Descolonizar não é metáfora
É isto que sobressalta na forma como “se gerem” os imigrantes em Portugal, por,exemplo, pois as relações ainda são de subalternidade, de discriminação, “passando obviamente pela questão racial”, analisa, por outro lado, Iolanda Évora, investigadora do Centro de Estudos sobre África, Ásia e América Latina, no Instituto Superior de Economia e Gestão (ISEG). “Os imigrantes são vistos como uma população para ser gerida, e isso leva, por vezes, à ideia do indigenato.” Ou seja, as pessoas “nunca mais deixam de ser provisórias, vivendo aqui há 40 anos mas continuando a ser vistas como migrantes”, explica. “A tendência deveria ser desaparecerem como tal e passarem a ser cidadãos iguais aos outros.”

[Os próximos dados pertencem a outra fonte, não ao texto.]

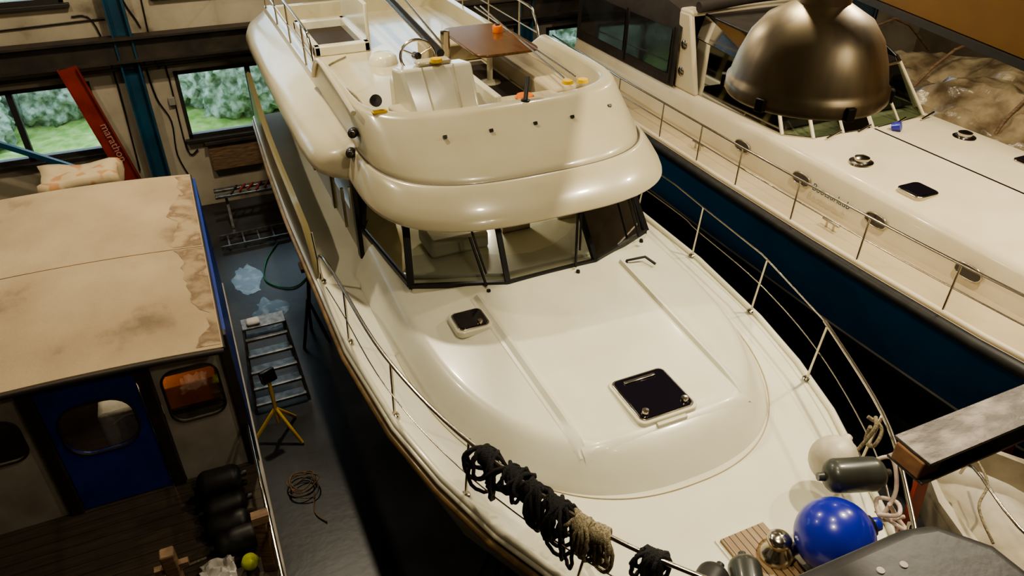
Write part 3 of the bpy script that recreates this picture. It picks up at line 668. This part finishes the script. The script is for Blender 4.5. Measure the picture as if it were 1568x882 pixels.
wv=E('plastic_wrapped_boat')
R=[]
for i in range(61):
    y=3+11.5*i/60; q=sin(pi*(.12+.76*i/60)); r=[]
    for j in range(61):
        a=pi*j/60; u=Vector((i*.25,j*.2,3)); rr=1+.08*NZ.noise(u)+.05*abs(NZ.noise(u*2.6))
        r.append((14.6-2.1*cos(a)*rr,y,.4+2.3*q*(max(0,sin(a))**.7)*rr+.3*NZ.noise(u*.5)+.16*abs(NZ.noise(u*1.7+Vector((5,0,0))))))
    R.append(r)
loft('shrink_wrap',R,'plastic',wv,closed=False,cap0=True,cap1=True,ang=25)
for y in (4.5,6,8,10,12): tube('wrap_batten',[(12.9,y,1.2),(13.2,y,2.4),(14.6,y,3.15),(16.0,y,2.3)],.03,'wood',wv,smooth=3)
box('cradle',13.4,15.8,4,13.5,0,.45,'dsteel',wv)

# ------------------------------------------------------------------ houseboat (left)
H = E('houseboat')
nx=16;ry=[6.15,8.2,8.22,10.36]
xsr=[-4.4+(4.15)*i/nx for i in range(nx+1)]
def rfz(x): return 2.96-.028*(x+1.9)**2
R=[]
for y in ry: R.append([(x,y,rfz(x)) for x in xsr]+[(x,y,rfz(x)-.05) for x in reversed(xsr)])
loft('plywood_roof',R,'ply',H,closed=True,cap0=True,cap1=True)
def strip(nm,x0,x1,y0,y1,m):
    n=24; V=[];F=[]
    for i in range(n+1):
        y=y0+(y1-y0)*i/n; w=(x1-x0)*(.55+.45*NZ.noise(Vector((0,y*2.1,x0)))+.25*NZ.noise(Vector((3,y*7,x0))))
        V+= [(x1,y,rfz(x1)+.003),(x1-w/2,y,rfz(x1-w/2)+.003),(x1-w,y,rfz(x1-w)+.003)]
    for i in range(n):
        for k in range(2): a=i*3+k;F.append((a,a+1,a+4,a+3))
    mk(nm,V,F,m,H)
strip('edge_stain',-.62,-.26,6.2,8.18,'stain'); strip('edge_stain',-.60,-.26,8.25,10.3,'stain')
tube('roof_joint',[(x,8.21,rfz(x)+.0) for x in xsr],.005,'wood',H)
tube('roof_front_trim',[(x,6.13,rfz(x)-.035) for x in xsr],.028,'brownd',H)
tube('roof_edge_trim',[(-.25,6.15,2.86),(-.25,10.36,2.86)],.02,'brownd',H)
box('side_wall_blue',-.24,-.20,6.45,10.3,1.1,2.84,'blue',H)
box('rear_wall',-4.3,-.24,10.26,10.3,1.0,2.78,'whitep',H)
box('cabin_floor',-4.3,-.34,6.45,10.26,1.05,1.1,'brownd',H)
box('far_side_wall',-4.3,-4.26,6.45,10.3,1.0,2.7,'whitep',H)
def panel_with_window(nm,x0,x1,z0,z1,y,wc,ww,wh,m,r=.1):
    outer=[(x0,z0),(x1,z0),(x1,z1),(x0,z1)]
    hole=rrect(wc[0],wc[1],ww,wh,r)
    cx,cz=wc; hole.sort(key=lambda p: math.atan2(p[1]-cz,p[0]-cx))
    bm=bmesh.new(); ov=[bm.verts.new((a,y,b)) for a,b in outer]; hv=[bm.verts.new((a,y,b)) for a,b in hole]
    es=[bm.edges.new((ov[i],ov[(i+1)%4])) for i in range(4)]+[bm.edges.new((hv[i],hv[(i+1)%len(hv)])) for i in range(len(hv))]
    bmesh.ops.triangle_fill(bm,use_beauty=True,edges=es)
    me=bpy.data.meshes.new(nm); bm.to_mesh(me); bm.free(); me.materials.append(M[m])
    o=bpy.data.objects.new(nm,me); COL.objects.link(o); o.parent=H; s=o.modifiers.new('s','SOLIDIFY'); s.thickness=.04; s.offset=0
    tube(nm+'_rim',[(a,y-.025,b) for a,b in hole],.012,'brownd',H,cyc=True)
    mk(nm+'_glass',[(a,y,b) for a,b in hole],[tuple(range(len(hole)))],'glass',H,smooth=False)
panel_with_window('front_panel_right',-.95,-.30,1.1,2.82,6.45,(-.63,2.22),.52,.66,'whitep',.14)
panel_with_window('blue_door',-1.93,-1.10,1.12,2.72,6.43,(-1.52,2.12),.66,.62,'blue',.22)
panel_with_window('front_panel_left',-3.3,-2.08,1.1,2.82,6.45,(-2.45,2.2),.6,.5,'whitep',.14)
for x in (-2.0,-1.02,-3.35,-4.2): box('corner_post',x-.06,x+.06,6.38,6.48,1.1,2.85,'brownd',H,bevel=.01)
box('corner_post_side',-.30,-.20,6.38,6.48,1.0,2.86,'brownd',H,bevel=.01)
box('header',-4.3,-.24,6.39,6.47,2.72,2.84,'brownd',H)
box('orange_crate',-.95,-.40,6.62,6.85,1.92,2.2,'orange',H,bevel=.02); box('inner_shelf',-1.0,-.3,6.6,6.95,1.86,1.92,'brownd',H)
box('seat_inside',-1.6,-1.2,6.7,7.2,1.1,2.0,'cloth',H,bevel=.06)
lathe('houseboat_fill_disc',[(0,-.01),(.08,-.01),(.09,.03)],(-1.3,7.4,2.78),'lampin',H,n=20)  # added disc and light, so the things inside the houseboat show
l=bpy.data.lights.new('hb','AREA'); l.shape='DISK'; l.size=.16; l.energy=10; l.color=(1,.8,.55); o=bpy.data.objects.new('houseboat_fill',l); COL.objects.link(o); o.location=(-1.3,7.4,2.75); o.parent=H
box('deck_boards',-4.2,-.24,2.6,6.5,1.04,1.1,'ddeck',H)
box('deck_edge',-.24,-.18,2.6,10.3,.95,1.12,'whitep',H,bevel=.01)
R=[]
for y,f in ((2.6,.6),(3.2,.85),(4.2,1),(7,1),(10.4,.95)):
    R.append([(-2.3-2.0*f,y,1.0),(-2.3-1.95*f,y,.5),(-2.3-1.3*f,y,.1),(-2.3+1.3*f,y,.1),(-2.3+1.95*f,y,.5),(-2.3+2.0*f,y,1.0)])
loft('hull',R,'antif',H,closed=True,cap0=True,cap1=True)
tube('hand_rail',[(-.22,6.35,1.15),(-.22,6.3,1.75),(-.21,5.2,1.7),(-.2,4.2,1.65)],.018,'steel',H)
for y in (5.6,4.9,4.2): tube('hand_rail_post',[(-.22,y,1.1),(-.21,y,1.7)],.015,'steel',H)
box('hull_chock',-3.2,-1.4,4.5,9.5,0,.12,'wood',H)
for i,(x,y,z,rz_) in enumerate(((-.62,6.05,1.23,80),(-.60,5.78,1.23,95),(-.60,5.52,1.23,85),(-.60,5.92,1.46,88),(-.54,5.30,1.22,92))):
    fender('black_fender',(x,y,z),(radians(90),0,radians(rz_)),.42,.125,'rubber')
p=E('wooden_mooring_post'); beam('post',(-.30,4.95,1.1),(-.28,5.0,1.75),.12,.1,'wood',p,bevel=.01); beam('cap',(-.28,4.99,1.72),(-.28,5.01,1.79),.15,.13,'wood',p)
p=E('wooden_bollard'); beam('post',(-1.08,4.95,1.1),(-1.08,4.95,1.75),.12,.12,'wood',p,bevel=.015); beam('cross',(-1.22,4.95,1.55),(-.94,4.95,1.55),.06,.06,'wood',p)
V=[];F=[];n=16
for i in range(n+1):
    for j in range(n+1):
        x=-.90+.30*i/n; y=4.82+.32*j/n; V.append((x+.02*NZ.noise(Vector((i*.4,j*.4,0))),y,1.17+.10*NZ.noise(Vector((i*.33,j*.33,2)))+.05))
for i in range(n):
    for j in range(n): a=i*(n+1)+j;F.append((a,a+n+1,a+n+2,a+1))
o=mk('white_rag',V,F,'cloth'); s=o.modifiers.new('s','SOLIDIFY'); s.thickness=.012
lathe('yellow_buoy',[(0,-.08),(.06,-.06),(.085,0),(.06,.06),(0,.08)],(-.47,5.02,1.19),mat('lime_plastic',(.45,.50,.05),.4),n=24)
w=E('wooden_crate')
box('side_a',-2.35,-1.75,4.6,4.64,1.1,1.5,'wood',w); box('side_b',-2.35,-1.75,5.06,5.1,1.1,1.5,'wood',w); box('lid',-2.38,-1.72,4.58,5.12,1.5,1.53,'wood',w); box('end_a',-2.35,-2.31,4.64,5.06,1.1,1.5,'wood',w); box('end_b',-1.79,-1.75,4.64,5.06,1.1,1.5,'wood',w)
tube('deck_rope',cat([(-1.68,5.2,1.115),(-1.5,5.1,1.12),(-1.2,5.25,1.115),(-.85,5.3,1.12)],8),.012,'ropet')
q=E('bagged_cushions')
bm=bmesh.new(); bmesh.ops.create_cube(bm,size=1); bmesh.ops.subdivide_edges(bm,edges=bm.edges,cuts=7,use_grid_fill=True)
for v in bm.verts:
    d=1+.2*NZ.noise(v.co*3); v.co=Vector((-1.62+v.co.x*.95*d,10.9+v.co.y*.6*d,2.55+v.co.z*.8*d))
me=bpy.data.meshes.new('bag'); bm.to_mesh(me); bm.free(); me.materials.append(M['quilt']); me.polygons.foreach_set('use_smooth',[True]*len(me.polygons))
o=bpy.data.objects.new('bag',me); COL.objects.link(o); o.parent=q
for x in (-2.0,-1.3):
    for y in (10.7,11.1): box('trestle_leg',x-.03,x+.03,y-.03,y+.03,0,2.25,'wood',q)
box('trestle_top',-2.12,-1.12,10.6,11.2,2.15,2.22,'wood',q)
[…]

O problema é que não há em Portugal uma verdadeira consciência do colonialismo: ela está limitada a elites culturais e académicas e “tem que se estender” a outras esferas da sociedade, completa Pedro Schacht Pereira, professor na Ohio State University, que tem investigações sobre a matéria. “O colonialismo terminou para as ex-colónias mas mantém-se em Portugal ao nível do discurso.”
A necessidade de descolonizar Portugal não é mesmo uma metáfora, termina Flávio Almada, tradutor, mestrando em Estudos Internacionais no ISCTE, activista. “Não chega mudar o nome de ruas.
O racismo tem impacto na vida das pessoas. Nós temos uma pergunta para os académicos: o que estão a fazer para alterar a situação, onde está o vosso papel de agentes que podem apresentar ferramentas para transformar?”